この海外にまつわる税制は、国が抜け道をふさぐ相続税強化のきっかけとなった有名な訴訟があります。 某消費者金融大手の創業者である父親(国内に居住)から海外に住む子(日本国籍)に、外国の会社の株式(国外財産)を贈与したことを、国は「実態は国内に居住していた」として贈与税を課しました。しかし最高裁まで争った結果、国側の敗訴が確定し、国は高額な還付加算金を付けて還付したのです。

これをきっかけに、国内に住所がある被相続人(財産を遺した人)または贈与する人から、日本国籍を持っている人が相続または贈与を受けた場合、外国に住んでいて国外財産を取得した場合でも、相続税や贈与税が課されることになりました。

海外赴任中に父親から贈与を受けたり、父親が亡くなって相続が発生したりした場合、国内財産はもちろん、国外財産でも贈与税や相続税が課税されるようになったのです。
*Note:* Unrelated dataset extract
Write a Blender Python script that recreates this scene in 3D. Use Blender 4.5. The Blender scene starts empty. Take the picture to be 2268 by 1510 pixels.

それでも抜け道を探して課税を免れる手法が出てきました。息子の妻を渡米させて出産。生まれた孫に米国籍を取得させてそのまま米国に住む。日本にいる祖父が国内の財産を海外に移し、その海外財産を孫に贈与する、というものでした。国は贈与税を課しましたが、名古屋地方裁判所で敗訴しました。

先の消費者金融創業者からの贈与の場合は日本国籍を持っている人への贈与でしたが、このケースでは、外国籍で外国に住む人に国外財産を贈与した場合には贈与税がかからないという税制のすきを突いた手法です。このため国は、さらなる税制改正を迫られたのです。